Daniel Kaluuya plays Chris, the main character of Jordan Peele's comedy horror film 'Get Out.' (Universal)

‘Get Out’ blends horror, comedy to address U.S. racism

Jordan Peele is widely known and liked largely because of his work on the Comedy Central series “Key & Peele” (2012-2015), which features short sketches that get audiences laughing. So when word got out that Peele was working on a movie more focused on terror than comedy, many were skeptical of the end result, questioning whether Peele should bother creating more serious content. However, the end result blows any and all skepticism away: “Get Out” (2017) is a wonderful experience tinged with perfect amounts of comedy amidst the darker subject matter, all of which enhance pointed and relevant social commentary.

The movie opens as black photographer Chris Washington (Daniel Kaluuya) and his white girlfriend Rose Armitage (Allison Williams) are getting ready to spend a weekend with Rose’s parents, who are also both white. While anxious about the fact that her parents don’t know he’s black, Chris nonetheless heads up with Rose. He soon meets her mother Missy (Catherine Keener) and father Dean (Bradley Whitford), along with Rose’s younger brother Jeremy (Caleb Landry Jones), all of whom exhibit racist tendencies toward Chris. However, what begins as an uncomfortable experience soon becomes decidedly unsettling when Chris observes the Armitages’ groundskeeper Walter (Marcus Henderson) and maid Georgina (Betty Gabriel), who are both black, acting strange. As his stay progresses, it becomes clear that his very life might be in danger.

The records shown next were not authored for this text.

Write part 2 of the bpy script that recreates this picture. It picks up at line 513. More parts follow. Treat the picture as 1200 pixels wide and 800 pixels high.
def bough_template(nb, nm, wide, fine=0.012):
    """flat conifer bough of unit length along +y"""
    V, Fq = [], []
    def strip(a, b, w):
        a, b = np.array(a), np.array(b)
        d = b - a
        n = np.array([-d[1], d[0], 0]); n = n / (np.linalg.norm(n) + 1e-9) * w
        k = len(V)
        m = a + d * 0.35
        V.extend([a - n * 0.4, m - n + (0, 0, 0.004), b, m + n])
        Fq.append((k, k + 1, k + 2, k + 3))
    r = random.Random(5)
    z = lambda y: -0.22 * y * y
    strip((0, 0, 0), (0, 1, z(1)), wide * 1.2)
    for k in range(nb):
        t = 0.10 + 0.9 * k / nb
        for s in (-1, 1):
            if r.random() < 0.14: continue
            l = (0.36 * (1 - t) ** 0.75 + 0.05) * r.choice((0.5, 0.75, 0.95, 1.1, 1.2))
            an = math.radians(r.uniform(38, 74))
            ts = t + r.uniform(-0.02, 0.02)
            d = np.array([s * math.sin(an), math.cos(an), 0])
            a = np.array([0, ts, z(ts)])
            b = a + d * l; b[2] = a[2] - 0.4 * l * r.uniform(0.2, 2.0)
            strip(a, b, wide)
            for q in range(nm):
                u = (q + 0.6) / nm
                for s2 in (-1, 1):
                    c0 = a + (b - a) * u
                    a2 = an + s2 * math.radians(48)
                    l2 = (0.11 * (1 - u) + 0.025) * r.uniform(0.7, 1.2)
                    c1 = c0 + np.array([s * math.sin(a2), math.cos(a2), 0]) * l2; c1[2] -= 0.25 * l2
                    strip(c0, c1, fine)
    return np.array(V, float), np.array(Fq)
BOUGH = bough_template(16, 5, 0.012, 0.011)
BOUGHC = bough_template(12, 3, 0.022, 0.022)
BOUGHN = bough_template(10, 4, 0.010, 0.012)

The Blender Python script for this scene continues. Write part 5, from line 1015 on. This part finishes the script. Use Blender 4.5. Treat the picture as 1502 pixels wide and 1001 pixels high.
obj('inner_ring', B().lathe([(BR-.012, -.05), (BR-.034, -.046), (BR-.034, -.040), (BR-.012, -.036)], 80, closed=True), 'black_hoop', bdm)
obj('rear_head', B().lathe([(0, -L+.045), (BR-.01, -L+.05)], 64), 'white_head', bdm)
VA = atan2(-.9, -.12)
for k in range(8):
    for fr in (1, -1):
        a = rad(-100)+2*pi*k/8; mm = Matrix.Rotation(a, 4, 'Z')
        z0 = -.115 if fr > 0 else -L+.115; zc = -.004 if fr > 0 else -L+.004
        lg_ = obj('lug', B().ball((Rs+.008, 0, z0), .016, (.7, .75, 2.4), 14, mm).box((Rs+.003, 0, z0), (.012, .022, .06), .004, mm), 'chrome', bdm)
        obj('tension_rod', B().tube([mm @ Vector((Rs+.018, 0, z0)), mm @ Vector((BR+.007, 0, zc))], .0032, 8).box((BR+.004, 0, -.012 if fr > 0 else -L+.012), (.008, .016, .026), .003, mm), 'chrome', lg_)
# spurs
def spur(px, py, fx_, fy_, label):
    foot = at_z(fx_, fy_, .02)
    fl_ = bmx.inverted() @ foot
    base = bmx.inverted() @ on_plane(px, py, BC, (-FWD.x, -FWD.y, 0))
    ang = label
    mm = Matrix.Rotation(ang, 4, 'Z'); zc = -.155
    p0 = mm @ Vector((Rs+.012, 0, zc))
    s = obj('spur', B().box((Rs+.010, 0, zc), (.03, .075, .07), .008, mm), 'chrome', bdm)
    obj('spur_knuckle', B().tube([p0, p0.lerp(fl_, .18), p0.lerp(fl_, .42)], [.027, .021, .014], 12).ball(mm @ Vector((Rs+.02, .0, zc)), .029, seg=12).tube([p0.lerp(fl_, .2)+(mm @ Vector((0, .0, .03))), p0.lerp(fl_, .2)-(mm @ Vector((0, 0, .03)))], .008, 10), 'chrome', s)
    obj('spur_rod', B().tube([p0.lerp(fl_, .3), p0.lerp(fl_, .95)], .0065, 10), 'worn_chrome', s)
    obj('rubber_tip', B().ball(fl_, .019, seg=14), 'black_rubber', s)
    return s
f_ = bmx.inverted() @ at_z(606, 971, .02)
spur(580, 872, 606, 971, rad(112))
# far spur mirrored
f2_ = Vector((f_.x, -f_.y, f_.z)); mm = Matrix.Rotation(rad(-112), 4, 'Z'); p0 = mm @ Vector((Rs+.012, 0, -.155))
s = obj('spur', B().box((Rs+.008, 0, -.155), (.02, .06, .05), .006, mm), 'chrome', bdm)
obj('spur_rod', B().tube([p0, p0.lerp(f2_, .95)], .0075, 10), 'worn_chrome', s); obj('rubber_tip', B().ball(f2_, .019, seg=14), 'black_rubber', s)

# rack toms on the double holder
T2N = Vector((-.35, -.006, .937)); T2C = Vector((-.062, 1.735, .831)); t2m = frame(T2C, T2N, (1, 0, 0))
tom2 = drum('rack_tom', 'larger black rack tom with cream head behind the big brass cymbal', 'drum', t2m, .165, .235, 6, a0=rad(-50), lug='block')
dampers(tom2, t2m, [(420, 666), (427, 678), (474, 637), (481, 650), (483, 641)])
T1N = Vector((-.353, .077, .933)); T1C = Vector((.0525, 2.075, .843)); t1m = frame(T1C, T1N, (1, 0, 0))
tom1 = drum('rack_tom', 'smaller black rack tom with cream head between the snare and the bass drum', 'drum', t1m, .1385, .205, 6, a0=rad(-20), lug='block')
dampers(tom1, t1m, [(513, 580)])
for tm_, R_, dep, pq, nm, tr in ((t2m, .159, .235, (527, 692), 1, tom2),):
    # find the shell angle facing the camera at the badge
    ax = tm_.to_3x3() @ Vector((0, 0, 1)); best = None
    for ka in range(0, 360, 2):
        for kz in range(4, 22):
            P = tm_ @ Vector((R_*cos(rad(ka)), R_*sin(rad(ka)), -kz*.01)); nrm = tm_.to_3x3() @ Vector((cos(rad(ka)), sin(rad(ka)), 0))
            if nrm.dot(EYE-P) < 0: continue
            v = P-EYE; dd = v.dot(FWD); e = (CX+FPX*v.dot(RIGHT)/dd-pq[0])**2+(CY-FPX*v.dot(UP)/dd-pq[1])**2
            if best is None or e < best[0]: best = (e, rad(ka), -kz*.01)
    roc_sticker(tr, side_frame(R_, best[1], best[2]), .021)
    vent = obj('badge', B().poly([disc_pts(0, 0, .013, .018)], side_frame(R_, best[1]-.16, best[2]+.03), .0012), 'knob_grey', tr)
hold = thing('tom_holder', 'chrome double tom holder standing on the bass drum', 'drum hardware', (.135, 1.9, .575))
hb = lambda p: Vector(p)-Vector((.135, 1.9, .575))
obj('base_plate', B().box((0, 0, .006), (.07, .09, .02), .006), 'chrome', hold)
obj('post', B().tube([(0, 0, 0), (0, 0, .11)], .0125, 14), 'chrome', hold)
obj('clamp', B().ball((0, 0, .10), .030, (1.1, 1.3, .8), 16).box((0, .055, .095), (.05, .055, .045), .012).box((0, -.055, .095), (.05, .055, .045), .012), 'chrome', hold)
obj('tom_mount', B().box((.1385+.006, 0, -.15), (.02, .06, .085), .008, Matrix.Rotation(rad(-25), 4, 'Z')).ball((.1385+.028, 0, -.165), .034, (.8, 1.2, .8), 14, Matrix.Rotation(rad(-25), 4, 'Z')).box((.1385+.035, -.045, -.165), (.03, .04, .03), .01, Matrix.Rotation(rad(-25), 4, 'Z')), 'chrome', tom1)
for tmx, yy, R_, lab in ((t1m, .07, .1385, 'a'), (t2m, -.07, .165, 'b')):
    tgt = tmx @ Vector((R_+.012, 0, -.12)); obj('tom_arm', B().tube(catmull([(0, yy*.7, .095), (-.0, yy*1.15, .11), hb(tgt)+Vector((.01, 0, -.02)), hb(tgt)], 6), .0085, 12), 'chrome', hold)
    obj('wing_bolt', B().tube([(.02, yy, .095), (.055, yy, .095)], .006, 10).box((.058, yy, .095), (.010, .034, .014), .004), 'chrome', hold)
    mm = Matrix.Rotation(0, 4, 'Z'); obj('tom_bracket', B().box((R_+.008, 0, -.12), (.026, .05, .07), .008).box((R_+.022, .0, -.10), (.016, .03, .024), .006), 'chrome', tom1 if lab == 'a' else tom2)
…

One reason the movie is so successful is the powerful blend of horror and comedy. The terrifying chills from the film’s darker moments are offset perfectly by almost unnatural moments of comedic relief, whether that stems from Chris’ comments made under his breath or his friend Rod’s (Milton Howery) hilarious dialogue. What the film avoids doing, much to its credit, is relying too heavily on comedy. The balance it strikes is marvelously well-done, and it will keep viewers entertained throughout the movie while simultaneously ensuring that the plot does not become locked into a particular genre. Furthermore, the acting is solid all-around; from Kaluuya as Chris to Keener as Missy, the actors know what their characters are supposed to portray and how to successfully achieve those portrayals.

Ultimately though, the film truly shines by dealing deftly with an uncomfortable and often-mishandled topic in movies: racism. The movie starts out as a film about a black man concerned about meeting his white girlfriend’s family, but by the ending credits, Peele has managed to enact a narrative of the ways black people are still tokenized and reduced and the ways white people both desire and mistreat them.

Part of what helps the film approach racism is a terrifying plot twist that utilizes racial fear to an effective extent, but the larger part is simply that Peele knows what he is trying to describe. Whether it is Rose’s father saying, “I would have voted for Obama for a third term” or Rose herself ranting about her semi-racist family as Chris is forced to nod along in mock surprise (both of which should absolutely be cringed at), the awkward moments — much like the horror/comedy dynamic — blend right into the big moments when Peele shows how black people face often unfairly disproportionate hardships in the United States today. As the film moves past the halfway mark, Peele has already subtly introduced the idea that white people believe, as one character says, “black is in” today in the United States. Meanwhile, black characters such as Chris are forced to suffer the indignation that this jealous and ultimately false belief exists and prevails in the United States today.

By transforming this message of inequality into a movie plot, Peele has created a work that confronts people who wouldn’t otherwise think about racism. The ending scene is particularly powerful because of the ways Peele plays off the tenuous relationship between the police and blackness, and the movie ends wonderfully, toeing the line between gut-wrenchingly familiar and marvelously re-assuring.

All in all, “Get Out” is not just a good film. It is a good film with a point. It is not meant to just scare audiences or make them laugh; it reveals the hardships that certain people face today in the United States while warning against a white desire to take advantage of black people and the societal problems that black people face. This well-directed movie is meant to be viewed and talked about. In the current political and social atmosphere, it is more important than ever that all voices and anxieties are heard, validated and respected, so “Get Out” to a theater near you and give this movie a shot — you won’t be disappointed.